Democrats picked the wrong candidate. That's the election post-mortem from Rolling Stone reporter Matt Taibbi.

Taibbi is a contributing editor for Rolling Stone and author of The Divide, which explores the deep inequalities in American's justice system.

"Hillary Clinton was was the wrong candidate in this political climate, and it's going to go down as one of the biggest mistakes in the party's history," Taibbi told National Observer.

Taibbi, who has reported on Clinton for years, notably during her 2008 presidency run against Barack Obama, said Clinton was too close to big banks to be credibly perceived as a president who would stand up to the large financial institutions that devastated the U.S. economy eight years ago.

Taibbi reported extensively on banks' role in the financial crisis that year, coining the term "vampire squid" to describe Goldman Sachs' unprecedented reach and power.

The fact that Clinton had received $600,0000 in speaking fees from Goldman Sachs, and that her daughter Chelsea was married to a hedge fund manager who purchased a $10.5 million apartment in Manhattan, hurt her image as a candidate for the disenfranchised, he suggested.

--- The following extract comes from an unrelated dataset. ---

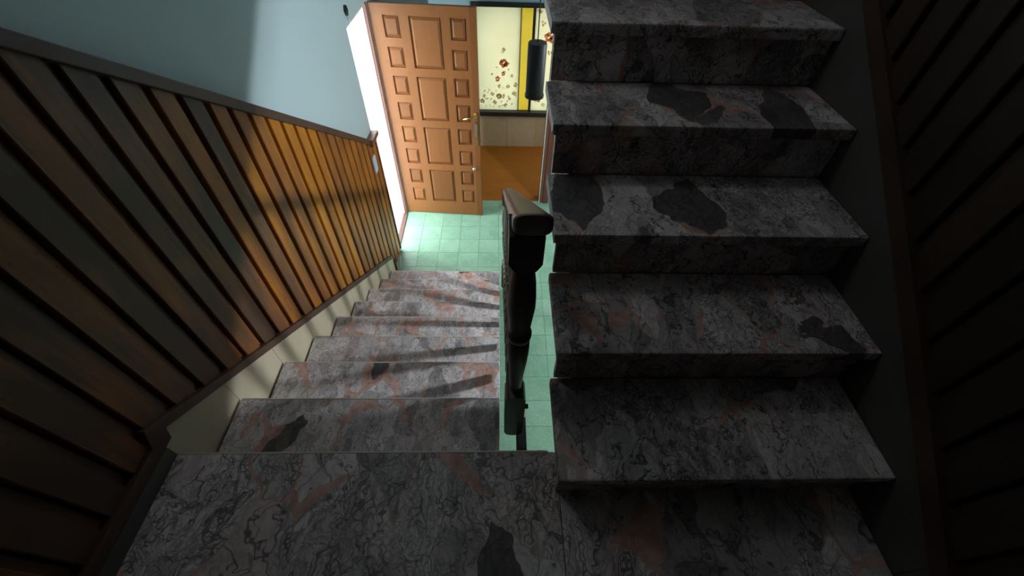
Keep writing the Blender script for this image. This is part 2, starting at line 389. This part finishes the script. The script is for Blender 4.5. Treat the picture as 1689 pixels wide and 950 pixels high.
for k in range(3, NU):
    y0 = YR+(k-1)*GO
    boxes('lit_edge_strip', [(XR-.004, XR-.0002, y0+.002, y0+GO+OV-.002, k*RI-.037, k*RI-.002)], MAT['white'], uf)  # white strips paint in the daylight on the upper tread ends only
ld = thing('stair_landing', 'dark marble landing in the foreground between the two flights', 'landing', (0, -.8, -.2))
boxes('riser', [(XL, XRR-.022, -OV-.02, -OV, -RI+.0005, -TH)], MAT['marble_riser'], ld, .001)
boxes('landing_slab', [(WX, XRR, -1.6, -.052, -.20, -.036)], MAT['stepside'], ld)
slab('marble_slab', XL, .1935, -1.598, -.0045, 0, .034, MAT['marble_landing'], ld, .002)
boxes('nosing_highlight', [(XL+.001, .168, -.0045, .0015, -.012, .0008)], MAT['arris_glint'], ld, .002)
slab('marble_slab', .1955, XRR-.022, -1.598, .0, 0, .034, MAT['marble_landing'], ld, .003)

# ------------------------------------------------------------------ skirting
bl = thing('baseboard_left', 'cream marble skirting stepping down beside the lower flight', 'skirting', (-1.07, 0, 0), kind='structure')
for k in range(0, 9):
    y0, y1 = k*GO, (k+1)*GO
    if k == 8: y1 = 2.47
    top = .138; bot = -.24
    prism('skirting_piece', [(0, bot if k < 8 else -.19), (y1-y0-.0015, (bot-SL*(y1-y0)) if k < 8 else -.19), (y1-y0-.0015, top-SL*(y1-y0)), (0, top)], 0, WX, XL-.012, MAT['skirt'], bl, .001, (0, y0, -k*RI))
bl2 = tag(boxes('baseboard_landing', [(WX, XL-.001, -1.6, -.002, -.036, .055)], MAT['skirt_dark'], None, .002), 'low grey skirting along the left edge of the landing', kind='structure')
br = thing('baseboard_right', 'dark grey skirting climbing along the right side of the upper flight', 'skirting', (1.14, 0, 0), kind='structure')
RT = .395
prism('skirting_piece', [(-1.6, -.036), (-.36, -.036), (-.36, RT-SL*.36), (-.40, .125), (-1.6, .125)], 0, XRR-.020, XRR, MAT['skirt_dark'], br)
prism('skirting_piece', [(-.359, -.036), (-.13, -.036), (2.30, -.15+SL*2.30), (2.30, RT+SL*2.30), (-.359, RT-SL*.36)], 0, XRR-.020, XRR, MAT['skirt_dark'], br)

# ------------------------------------------------------------------ plank wainscot, left and right
PW = .112
def plank_mesh(side, slope, zb, zt, slope_b=None):
    """board with a raised face and a lower lip on its far edge; ends cut to the rake (dz/dy = slope)"""
    t = .024
    sb = slope if slope_b is None else slope_b
    pts = [(.0015, 0), (.0015, t-.003), (.0045, t), (.080, t), (.084, t-.015), (.1065, t-.017), (.1065, 0)]
    bm = bmesh.new(); lo = []; hi = []
    for y, d in pts:
        x = d if side > 0 else -d
        lo.append(bm.verts.new((x, y, zb+sb*y))); hi.append(bm.verts.new((x, y, zt+slope*y)))
    n = len(pts); bm.faces.new(lo); bm.faces.new(hi[::-1])
    for i in range(n): bm.faces.new((lo[i], lo[(i+1) % n], hi[(i+1) % n], hi[i]))
    return mesh_from(bm, 'plank')
WB, WT = .150, 1.375
pl = thing('plank_wainscot', 'orange varnished plank panelling sloping down the left wall beside the lower flight', 'wall panelling', (WX, .01, 0))
Y0 = .011
TONE = [.12, .22, .08, .30, .16, .14, .18, .52, .20, .62, .36, .58, .66, .78, .70, .74, .48, .44, .52, .46, .60, .54]  # wood tones per board; the near ones also carry painted-in shade
mr = plank_mesh(1, -SL, WB-.018, WT); mr.materials.append(MAT['plank'])
for k in range(22):      # raked boards beside the steps
    o = me_obj('plank', mr, None, pl, (WX+.003, Y0+k*PW, -SL*(Y0+k*PW))); o.color = (TONE[k], 0, 0, 1)
mf = plank_mesh(1, 0, .085, WT); mf.materials.append(MAT['plank'])
for k in range(1, 14):
    o = me_obj('plank', mf, None, pl, (WX+.003, Y0-k*PW, 0)); o.color = ((.04, .12, .02, .08)[k % 4], 0, 0, 1)  # boards beside the landing darkened to put the shade into their colour
YE = Y0+22*PW
ZH = -.415                 # level top of the last boards by the doorway
me = plank_mesh(1, 0, ZF+.035, ZH+.03); me.materials.append(MAT['plank'])
for k in range(22, 25):
    if k == 22:
        m22 = plank_mesh(1, -SL, ZF+.035, WT-SL*YE, 0); m22.materials.append(MAT['plank'])
    o = me_obj('plank', m22 if k == 22 else me, None, pl, (WX+.003, Y0+k*PW, 0)); o.color = ((.50, .46, .56)[k-22], 0, 0, 1)
YF = Y0+25*PW
prism('backing_board', [(Y0, WB-SL*Y0), (YE, WB-SL*YE), (YE, ZF+.035), (YF, ZF+.035), (YF, ZH), (2.60, ZH), (YE, WT-SL*YE), (Y0, WT-SL*Y0), (-1.45, WT), (-1.45, .085), (.0, .085)], 0, WX+.0003, WX+.003, MAT['back'], pl)
YT = (WT-.006-ZH)/SL
prism('top_rail', [(0, WT-.006), (YT, ZH), (YT, ZH+.046), (0, WT+.042), (-1.45, WT+.042), (-1.45, WT-.006)], 0, WX+.001, WX+.046, MAT['trim'], pl, .004)
prism('end_cap', [(YT-.03, ZH-.004), (YF+.028, ZH-.004), (YF+.030, ZH+.030), (YT+.02, ZH+.042), (YT-.02, ZH+.052)], 0, WX+.001, WX+.060, MAT['stile'], pl, .004)
prism('bottom_rail', [(.03, .055), (.045, WB-.022-SL*.045), (YE, WB-.022-SL*YE), (YE, WB+.022-SL*YE), (.06, WB+.022-SL*.06), (.0, WB+.022), (-.03, .10), (-1.45, .10), (-1.45, .055)], 0, WX+.001, WX+.042, MAT['trim'], pl, .003)
boxes('end_strip', [(WX+.001, WX+.030, YF+.001, YF+.027, ZF+.02, ZH-.005)], MAT['stile'], pl, .003)
boxes('foot_block', [(WX+.001, WX+.036, YE+.002, YE+.040, ZF+.001, ZF+.165)], MAT['back'], pl, .002)

pr = thing('plank_wainscot', 'dark plank panelling on the right wall above the upper flight', 'wall panelling', (XRR, -.36, 0))
RB, RTP = RT+.045, RT+1.30
YB0 = -.36
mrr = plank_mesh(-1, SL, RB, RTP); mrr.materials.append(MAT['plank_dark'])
for k in range(26):
    y = YB0+k*PW; me_obj('plank', mrr, None, pr, (XRR-.003, y, SL*y))
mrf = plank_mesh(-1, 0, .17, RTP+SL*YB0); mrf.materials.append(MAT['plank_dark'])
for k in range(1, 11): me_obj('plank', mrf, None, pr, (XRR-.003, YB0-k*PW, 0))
YRE = YB0+26*PW
prism('backing_board', [(-1.45, .17), (YB0, RB+SL*YB0), (YRE, RB+SL*YRE), (YRE, RTP+SL*YRE), (YB0, RTP+SL*YB0), (-1.45, RTP+SL*YB0)], 0, XRR-.003, XRR-.0003, MAT['back'], pr)
prism('bottom_rail', [(-1.45, .126), (YB0-.04, .126), (YB0, RT+.001+SL*YB0), (YRE, RT+.001+SL*YRE), (YRE, RT+.062+SL*YRE), (YB0, RT+.062+SL*YB0), (YB0-.04, .188), (-1.45, .188)], 0, XRR-.040, XRR-.001, MAT['trim'], pr)
prism('top_rail', [(-1.45, RTP-.01+SL*YB0), (YB0, RTP-.01+SL*YB0), (YRE, RTP-.01+SL*YRE), (YRE, RTP+.04+SL*YRE), (YB0, RTP+.04+SL*YB0), (-1.45, RTP+.04+SL*YB0)], 0, XRR-.046, XRR-.001, MAT['trim'], pr)

# ------------------------------------------------------------------ switch plate, cable hook, cable by the bottom step
bm = bmesh.new()
add_prism(bm, [(-.040, -.058), (-.026, -.078), (.026, -.078), (.040, -.058), (.040, .058), (.026, .078), (-.026, .078), (-.040, .058)], 0, 0, .010)
sw = tag(me_obj('switch_plate', mesh_from(bm, 'switch_plate', bevel=.002), MAT['plate'], None, (WX+.0278, 2.640, -.585)), 'pale bluish switch plate on the left panelling near the doorway', 'switch')
boxes('rocker', [(.010, .014, -.016, .016, -.028, .028)], MAT['plate'], sw, .002)
hk = thing('cable_clip', 'small black cable clip high on the blue wall beside the doorway', 'cable clip', (WX, 2.885, .475))
bm = bmesh.new(); add_prism(bm, [(-.022, 0), (0, -.034), (.022, 0), (0, .034)], 0, 0, .022)
me_obj('clip_body', mesh_from(bm, 'clip_body', bevel=.003), MAT['black'], hk, (WX, 2.885, .475))
bm = bmesh.new(); add_tube(bm, [(WX+.015, 2.885, .46), (WX+.012, 2.90, .42), (WX+.008, 2.93, .392), (WX+.005, 2.96, .380)], .0035, 6)
me_obj('wire', mesh_from(bm, 'wire', True), MAT['cable'], hk)
bm = bmesh.new(); add_tube(bm, [(-1.045, YE+.16, ZF+.006), (-1.03, YE+.17, ZF+.07), (-1.02, YE+.10, ZF+.11), (-1.01, YE+.04, ZF+.06), (-.99, YE+.02, ZF+.006)], .004, 6)
tag(me_obj('cable_loop', mesh_from(bm, 'cable_loop', True), MAT['cable']), 'thin pale cable loop at the foot of the left panelling', 'cable')

# ------------------------------------------------------------------ balustrade of the lower flight
NX, NY = .066, .205
ba = thing('balustrade', 'dark turned wooden balustrade with thick handrail beside the lower flight', 'balustrade', (NX, NY, -.28))
# handrail: rounded section swept along the slope
ry0, ry1 = NY-.042, 2.22; rz0 = .872
sec = []
for i in range(28):
    a = 2*math.pi*i/28; c, s = math.cos(a), math.sin(a)
    sec.append((.044*math.copysign(abs(c)**.55, c), .031*math.copysign(abs(s)**.62, s)))
bm = bmesh.new(); rings = []
stations = [(ry0-.006, .86), (ry0, .97)] + [(ry0+.008+(ry1-ry0-.016)*i/24, 1.0) for i in range(25)] + [(ry1, .97), (ry1+.006, .86)]
for y, sc in stations:
    rings.append([bm.verts.new((NX+.006+p*sc, y, rz0-.031-SL*(y-ry0)+q*sc)) for p, q in sec])
for a, b in zip(rings, rings[1:]):
    for i in range(28): bm.faces.new((a[i], a[(i+1) % 28], b[(i+1) % 28], b[i]))
bm.faces.new(rings[0][::-1]); bm.faces.new(rings[-1])
me = mesh_from(bm, 'handrail'); smooth_by_angle(me, 40)
me_obj('handrail', me, MAT['rail'], ba)
def turned_post(name, h, blk, prof, parent, loc, z_blk, foot):
    """square head, lathe-turned shaft and a square foot with a rounded end, one mesh"""
    bm = bmesh.new()
    hb = blk/2
    n = [(-hb, z_blk[0]+.030), (-hb+.012, z_blk[0]+.008), (-hb+.024, z_blk[0]), (hb-.024, z_blk[0]), (hb-.012, z_blk[0]+.008), (hb, z_blk[0]+.030)]
    add_prism(bm, n+[(hb, z_blk[1]), (-hb, z_blk[1])], 1, -hb, hb)
    add_lathe(bm, prof, 0, 0, 24)
    f0, f1, fw = foot; q = fw/2
    add_prism(bm, [(-q, f0+.03), (-q*.75, f0+.008), (-q*.3, f0), (q*.3, f0), (q*.75, f0+.008), (q, f0+.03), (q, f1-.03), (q*.8, f1-.008), (q*.45, f1), (-q*.45, f1), (-q*.8, f1-.008), (-q, f1-.03)], 1, -q, q)
    me = mesh_from(bm, name); smooth_by_angle(me, 38)
    return me
prof = [(.016, .03), (.019, .06), (.021, .09), (.025, .16), (.031, .24), (.034, .30), (.034, .345), (.029, .365), (.034, .372), (.037, .385), (.037, .398), (.031, .408), (.030, .415), (.034, .46), (.039, .52), (.0385, .56), (.034, .62), (.027, .67), (.021, .70), (.023, .705)]
nm = turned_post('newel_post', 1.1, .080, prof, ba, None, (.690, .805), (-.285, .045, .074))
nm.materials.append(MAT['turned'])
me_obj('newel_post', nm, None, ba, (NX-.004, NY, 0))
me_obj('newel_post', nm, None, ba, (NX-.004, 2.175, -SL*(2.175-NY)))
bprof = [(0.0092, .10), (0.0120, .13), (0.0138, .20), (0.0175, .28), (0.0197, .34), (0.0175, .375), (0.0147, .385), (0.0202, .392), (0.0202, .405), (0.0147, .413), (0.0166, .45), (0.0206, .52), (0.0197, .58), (0.0147, .66), (0.0115, .71), (0.0129, .715)]
bmsh = turned_post('baluster', 1.0, .040, bprof, ba, None, (.705, .802), (-.15, .115, .042))
bmsh.materials.append(MAT['turned'])
for k in range(1, 13):
    y = NY+k*GO/2+.02
    if y > 2.10: break
    me_obj('baluster', bmsh, None, ba, (NX-.012, y, -SL*(y-NY)))
boxes('mounting_bar', [(NX+.010, NX+.052, -.05, NY+.12, -.32, -.285)], MAT['black'], ba, .003)
boxes('bar_lit_patch', [(NX+.008, NX+.050, NY+.035, NY+.155, -.284, -.275)], MAT['conc'], ba, .002)  # grey plate paints the lit far stretch of the bar
boxes('bolt', [(NX+.036, NX+.050, NY-.01, NY+.006, -.10, -.086)], MAT['black'], ba, .003)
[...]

"The arrogance of the Democratic party to not see this... all anyone had to do was to look at the overall numbers from polls about how Americans feel about the direction of our country.

"Given that the numbers have showed growing dissatisfaction with the direction that the country was going in, this should have been a sign to them.

"People are angry, and Hillary Clinton had no ability to run as a change agent. Her best argument for the presidency was that she's a capable steward of the status quo. But that was also her biggest drawback. She represents, for Trump supporters, the generation of politicians who have abandoned them."

Taibbi: Sanders could have won

"The really frustrating thing is that the Democrats went out of their way to prevent people from electing their candidate in an organic way. They scuttled Bernie Sanders' campaign. They discouraged other candidates from running. And [Clinton] couldn't speak plausibly to ordinary people," Taibbi said.

So, would the Democrats have done better by selecting an anti-establishment candidate like Sanders, even if he was an avowed socialist?

Taibbi believes Sanders could have won, given the deep-seated anger toward elites that gave rise to the Trump phenomenon.

"My personal feeling is: yes, it would have worked. If you were looking at this in the past, years ago, having a socialist win would have been impossible.

"But, just look at the map.

"Sanders performed best in ex-rust belt states populated by white working class workers. One would have to assume with a candidate like Trump running against him, the voters would have turned out."

He said despite major doubts about Trump's competence and ability to govern, the U.S. has dealt with anti-intellectual presidents before.

"The only consolation is that this is not a new phenomenon. We've had two presidents in the past who don't read," he said. "Ronald Reagan needed to have videos made for him, because he can't even read one-page reports, and George W. Bush needed to have other people read things out for him."

The main difference between Trump and past presidents, Taibbi said, is that Trump won't have a group of established Washington insiders help him to do his job.

So does Taibbi see a future brain drain of progressive Americans moving to Canada as a result of the Trump upset?

Despite reports of the Canadian Immigration website crashing as the election results came in, Taibbi thinks Americans won't actually go so far as relocate to Canada.

"There will probably only be a small trickle of emigrants, absent some extreme domestic situation, like a roundup of political or press enemies."